[Python-ideas] Allow using ** twice

Peter Jung ilmiacs at gmail.com
Thu Jun 6 21:33:57 CEST 2013


Immutability of an object is defined as the guarantee that the object cannot change state after creation. 

> All the languages which only allow += on immutable values 

therefore is a misinterpretation of the term immutable. 

Example: In C with
int a = 42;
rhe variable a is not immutable per definition because after
a += 1; 
the state did change to 43. 

I'd take "+= is not allowed" as synonymous to "is immutable". 

Anyway, I'd be superglad to have A + B on dicts. My intuition tells, the left operand should be evaluated first, so the keys of B should win. 

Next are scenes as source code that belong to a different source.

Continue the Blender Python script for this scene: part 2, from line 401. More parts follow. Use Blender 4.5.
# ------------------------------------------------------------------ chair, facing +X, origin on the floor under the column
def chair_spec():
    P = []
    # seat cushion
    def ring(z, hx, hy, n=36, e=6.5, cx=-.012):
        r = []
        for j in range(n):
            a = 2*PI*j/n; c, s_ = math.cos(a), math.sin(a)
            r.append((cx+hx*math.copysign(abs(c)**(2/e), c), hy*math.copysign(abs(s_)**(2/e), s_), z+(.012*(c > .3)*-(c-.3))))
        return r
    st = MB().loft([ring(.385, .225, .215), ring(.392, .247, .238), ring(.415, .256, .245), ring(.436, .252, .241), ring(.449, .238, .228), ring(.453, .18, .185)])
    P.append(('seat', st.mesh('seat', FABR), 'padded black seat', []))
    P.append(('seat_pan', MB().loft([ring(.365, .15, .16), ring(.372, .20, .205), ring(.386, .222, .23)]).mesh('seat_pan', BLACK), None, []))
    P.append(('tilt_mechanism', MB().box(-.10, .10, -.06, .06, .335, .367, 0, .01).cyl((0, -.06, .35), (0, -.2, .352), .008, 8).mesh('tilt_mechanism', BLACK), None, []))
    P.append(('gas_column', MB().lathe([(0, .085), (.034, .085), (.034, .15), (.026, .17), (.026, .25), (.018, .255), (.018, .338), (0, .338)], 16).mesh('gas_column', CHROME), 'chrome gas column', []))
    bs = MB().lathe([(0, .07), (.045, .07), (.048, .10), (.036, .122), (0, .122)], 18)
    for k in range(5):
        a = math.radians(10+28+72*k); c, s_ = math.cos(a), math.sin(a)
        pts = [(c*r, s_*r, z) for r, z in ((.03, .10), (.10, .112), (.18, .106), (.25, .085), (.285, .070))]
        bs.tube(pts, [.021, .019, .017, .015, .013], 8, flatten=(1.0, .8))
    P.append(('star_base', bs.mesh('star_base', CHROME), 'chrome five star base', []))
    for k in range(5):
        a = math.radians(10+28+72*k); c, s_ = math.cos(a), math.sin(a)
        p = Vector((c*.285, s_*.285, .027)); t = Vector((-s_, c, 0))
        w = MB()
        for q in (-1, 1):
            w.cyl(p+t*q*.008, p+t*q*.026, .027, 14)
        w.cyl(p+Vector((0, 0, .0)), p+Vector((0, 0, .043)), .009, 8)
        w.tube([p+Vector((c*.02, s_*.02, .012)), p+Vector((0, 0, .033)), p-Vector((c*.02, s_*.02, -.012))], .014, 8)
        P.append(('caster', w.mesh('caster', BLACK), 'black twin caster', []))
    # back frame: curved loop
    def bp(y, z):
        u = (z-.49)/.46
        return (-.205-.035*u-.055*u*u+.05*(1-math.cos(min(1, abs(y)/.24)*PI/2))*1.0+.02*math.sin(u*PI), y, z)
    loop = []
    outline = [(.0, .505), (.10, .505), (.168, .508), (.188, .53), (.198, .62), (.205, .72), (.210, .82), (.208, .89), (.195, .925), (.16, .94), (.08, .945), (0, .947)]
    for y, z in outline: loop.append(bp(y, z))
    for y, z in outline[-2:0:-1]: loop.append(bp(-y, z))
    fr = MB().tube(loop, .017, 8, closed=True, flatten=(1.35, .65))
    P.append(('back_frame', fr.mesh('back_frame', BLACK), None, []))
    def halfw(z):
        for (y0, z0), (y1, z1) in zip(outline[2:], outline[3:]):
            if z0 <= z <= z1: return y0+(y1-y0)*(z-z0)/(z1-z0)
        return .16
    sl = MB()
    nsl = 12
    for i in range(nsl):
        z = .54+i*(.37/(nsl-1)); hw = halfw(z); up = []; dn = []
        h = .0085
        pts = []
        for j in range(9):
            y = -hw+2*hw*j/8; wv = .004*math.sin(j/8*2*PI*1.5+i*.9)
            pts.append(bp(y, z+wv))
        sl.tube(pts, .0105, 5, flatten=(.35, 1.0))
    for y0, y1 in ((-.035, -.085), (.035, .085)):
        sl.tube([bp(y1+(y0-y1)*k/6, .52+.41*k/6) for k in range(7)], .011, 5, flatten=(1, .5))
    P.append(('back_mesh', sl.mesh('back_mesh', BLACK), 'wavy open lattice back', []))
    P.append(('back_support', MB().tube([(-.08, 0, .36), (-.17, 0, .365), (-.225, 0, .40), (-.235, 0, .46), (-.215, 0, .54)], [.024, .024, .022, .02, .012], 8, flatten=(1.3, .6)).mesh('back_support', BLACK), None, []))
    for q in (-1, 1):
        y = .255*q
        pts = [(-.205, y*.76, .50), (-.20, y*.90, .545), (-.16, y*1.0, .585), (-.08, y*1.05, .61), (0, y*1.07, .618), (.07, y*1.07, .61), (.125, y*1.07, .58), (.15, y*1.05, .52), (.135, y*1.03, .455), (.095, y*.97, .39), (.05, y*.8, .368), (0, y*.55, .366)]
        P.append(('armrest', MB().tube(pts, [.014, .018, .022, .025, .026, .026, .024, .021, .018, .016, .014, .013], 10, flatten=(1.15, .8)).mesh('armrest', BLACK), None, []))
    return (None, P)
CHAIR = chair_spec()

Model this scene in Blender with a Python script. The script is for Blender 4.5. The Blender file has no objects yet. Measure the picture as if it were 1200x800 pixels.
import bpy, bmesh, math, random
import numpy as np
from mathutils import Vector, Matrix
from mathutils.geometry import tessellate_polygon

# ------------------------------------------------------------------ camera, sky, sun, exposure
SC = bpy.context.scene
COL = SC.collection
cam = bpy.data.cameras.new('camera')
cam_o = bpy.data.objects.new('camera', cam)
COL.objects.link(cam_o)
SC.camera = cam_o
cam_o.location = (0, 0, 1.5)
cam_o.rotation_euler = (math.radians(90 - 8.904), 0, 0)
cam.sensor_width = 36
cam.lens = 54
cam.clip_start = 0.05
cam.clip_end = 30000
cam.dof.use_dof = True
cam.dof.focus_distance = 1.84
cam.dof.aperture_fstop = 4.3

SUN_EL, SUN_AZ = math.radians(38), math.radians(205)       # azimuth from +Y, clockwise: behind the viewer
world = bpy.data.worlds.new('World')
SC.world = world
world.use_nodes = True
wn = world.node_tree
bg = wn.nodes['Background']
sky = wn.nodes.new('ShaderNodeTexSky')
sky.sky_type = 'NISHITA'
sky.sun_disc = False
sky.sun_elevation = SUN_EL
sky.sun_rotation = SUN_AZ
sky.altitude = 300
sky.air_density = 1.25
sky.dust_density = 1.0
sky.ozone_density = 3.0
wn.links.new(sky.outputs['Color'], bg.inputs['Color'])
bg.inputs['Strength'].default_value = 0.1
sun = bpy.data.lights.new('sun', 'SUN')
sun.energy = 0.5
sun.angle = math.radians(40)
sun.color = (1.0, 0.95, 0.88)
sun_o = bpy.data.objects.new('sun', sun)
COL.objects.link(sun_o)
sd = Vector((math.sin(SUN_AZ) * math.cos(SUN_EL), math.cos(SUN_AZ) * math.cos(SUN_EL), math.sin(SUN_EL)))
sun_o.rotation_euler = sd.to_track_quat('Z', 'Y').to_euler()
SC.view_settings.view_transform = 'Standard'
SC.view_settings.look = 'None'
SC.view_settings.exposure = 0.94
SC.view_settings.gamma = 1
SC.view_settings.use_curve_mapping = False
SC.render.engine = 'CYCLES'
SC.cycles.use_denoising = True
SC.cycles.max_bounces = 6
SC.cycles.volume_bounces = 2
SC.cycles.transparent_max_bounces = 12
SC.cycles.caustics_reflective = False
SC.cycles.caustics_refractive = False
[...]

Am 06.06.2013 um 20:46 schrieb Haoyi Li <haoyi.sg at gmail.com>:

> > That would make += misleading. In any other language with a += operator, it mutates
> 
> Does it? All the languages which only allow += on immutable values (e.g. Java, C, Javascript) obviously don't mutate anything. C# does a straight desugar into a = a + b. Scala allows you to override it separately, but the vast majority of them (by default) are simple desugars into a = a + b. Not familiar with how C++ does it, perhaps someone could chime in?
> 
> I don't know the answer, but I don't think it's obvious at all that += mutates. What (non-python) background are you coming from where this is common practice?
> 
> Anyway, this is all bikeshedding. Regardless of how the AugAssign operators work, I think that having dict_a + dict_b merge dict_a and dict_b, with dict_a's keys taking precedence, would be a wonderful thing!
> 
> 
> 
> 
> On Thu, Jun 6, 2013 at 2:36 PM, Andrew Barnert <abarnert at yahoo.com> wrote:
>> On Thu, Jun 6, 2013 at 1:40 PM, Markus Unterwaditzer <markus at unterwaditzer.net> wrote:
>> 
>> >> Actually i wouldn't expect += to be the same as dict.update, but it rather would create a new dictionary.
>> 
>> Why? The whole point of += is that it does a mutating in-place addition. That's how it works with all other mutable types; why would it work differently with dict?
>> 
>> The reason we don't have this today is that it's not necessarily clear what "addition" means for dicts; it's completely clear what "mutable addition" would mean if we knew what "addition" meant.
>> 
>> 
>> From: Haoyi Li <haoyi.sg at gmail.com>
>> Sent: Thursday, June 6, 2013 10:53 AM
>> >Yeah, and I didn't expect list_a += list_b to be the same as list_a.extend(list_b) (I've had plenty of bugs from this, too!), but it is. I think dicts should be consistent with lists, even if I'd prefer it if both of them had a += b desugar into a = a + b.
>> 
>> 
>> That would make += misleading. In any other language with a += operator, it mutates. (And pure immutable languages don't have a += operator.) That's why we have __iadd__ and friends in the first place.
>> 
>> In fact, I'd almost prefer it if a += b _never_ desugared into a = a + b (that is, if the default implementation of __iadd__ were to raise NotImplemented instead of to call __add__), but I understand why it's useful for, e.g., teaching novices with integer variables.
>> 
>> 
>> In general, for mutable objects, += is the primitive operation (extend, update, etc.), and + is conceptually "copy, then += the copy". (But of course it's often more efficient or more readable to implement each of them independently.)